One significant issue still to be resolved is which department’s powers will be used for compliance visits. Under present law, Customs and Excise can turn up at business premises unannounced, while the Revenue generally has to book an appointment.

But there are broader questions about the basic modus operandi of compliance officers in the new department. “Customs operate very differently to the Revenue,” says Bullock. “Customs are used to dealing with nasty pieces of work – smugglers and hard-core criminals. But they’re going to have to adopt a nicer attitude when they walk into a FTSE company.”

Even so, rumour has it that HMRC will be keen to engage in some highprofile raids early in its life, if only to make its mark and pour encourager les autres. One particularly sensitive area, Bullock warns, is likely to be the employment of casual labour and so HMRC has set up a labour provider unit.
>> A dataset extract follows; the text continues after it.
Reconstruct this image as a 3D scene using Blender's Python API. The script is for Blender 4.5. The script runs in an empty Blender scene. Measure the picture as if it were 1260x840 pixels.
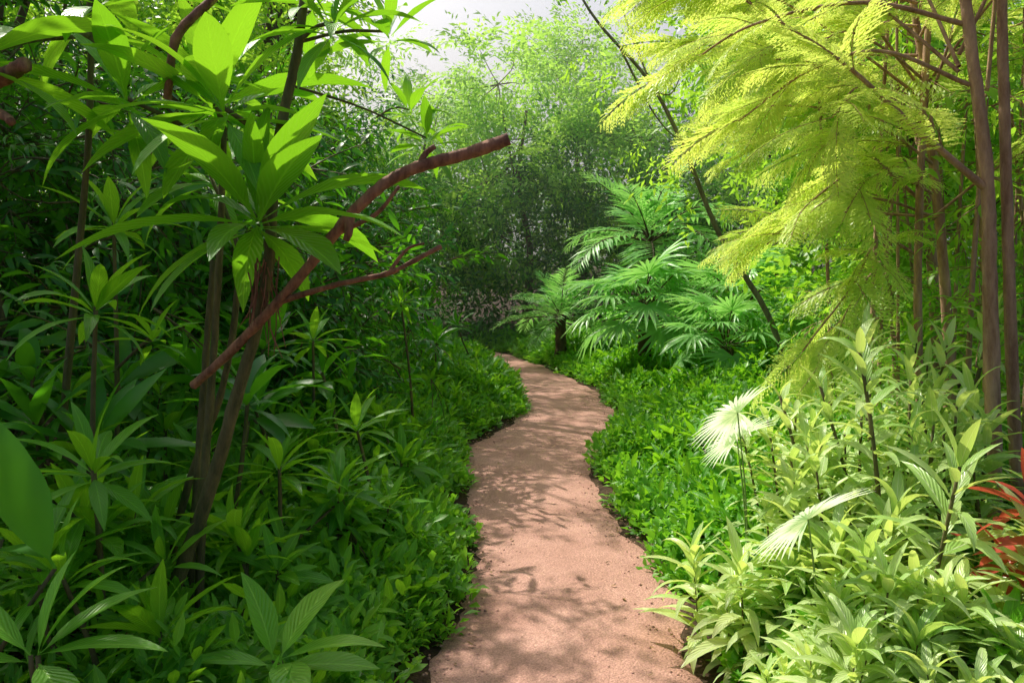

In the wake of the Morecambe Bay cockle pickers’ tragedy, the government is keen to bust the gang masters who supply cheap, and often illegal, casual labour. Any company that takes on casuals could unwittingly be in danger. It’s been rumoured, in fact, that two high street chains have already been raided.

“I think FDs have to take a careful look at their risk management, particularly in relation to staff hiring – permanent or casual – payroll systems and expense claims,” Bullock advises. “Just don’t assume it is all ticking over. Be absolutely rigorous and have risk management systems in place.

“A raid can damage reputation and be hugely disruptive to business and morale. If they take computers and software away, it can be chaotic.

“So get as close to your new HMRC officer as you possibly can, and find out what his or her agenda is. You might think a raid will never happen to you because you’re wholly innocent, but the fact is, they can and do take place,” warns Bullock.